Mike Nelson SDG&E

Cool Science: Using Electricity to Fight Corrosion

It’s a basic fact of science: when steel pipelines are buried underground, corrosion inevitably occurs.

So how do we ensure the integrity, safety, and reliability of our underground natural gas pipelines, which are made of steel?

To fight corrosion, we employ a technique called cathodic protection, which literally uses electrical currents to prevent rust.

With cathodic protection, a flow of electrical current is applied from an external source – a rectifier – through the ground and onto the steel pipe. The protective current changes the environment around the steel, stopping the corrosion reaction.

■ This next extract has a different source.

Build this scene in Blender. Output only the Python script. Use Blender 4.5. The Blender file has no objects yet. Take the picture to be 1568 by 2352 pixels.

Here’s an interesting fact: if steel pipes have cathodic protection and maintained within safety standards, they can last forever. How’s that for safety?

6,500 Miles

The SDG&E System Protection Team, comprising 18 technicians, works year-round to repair and maintain the gas distribution system to prevent leaks. Their critical work involves driving more than 200,000 miles per year for inspections and construction on more than 6,500 miles of steel gas pipelines, which are spread throughout San Diego County.

A Typical Day

A typical day for the team consists of monitoring the cathodic protection system, taking reads on the equipment which monitors the current, troubleshooting and ensuring everything is within the levels they should be. When walking around your neighborhood, you may notice metal boxes mounted to utility poles. Those are cathodic protection rectifiers. The rectifiers put a small amount of direct current onto our steel pipes underground to protect the pipes from corrosion. We monitor and survey these rectifiers on a regular basis to ensure the integrity of our pipelines.

All of SDG&E Cathodic Electricians are certified by the National Association of Corrosion Engineers.

As a 17-year veteran of SDG&E, Cathodic Protection Electrician Michael Nelson finds the day-to-day work rewarding.

“My favorite part of the job is interacting with customers. It’s the best part of my day. When you work by yourself and someone wants to come up and talk to you and ask questions, I find that very rewarding to explain to customers how what I’m doing helps to keep them safe.”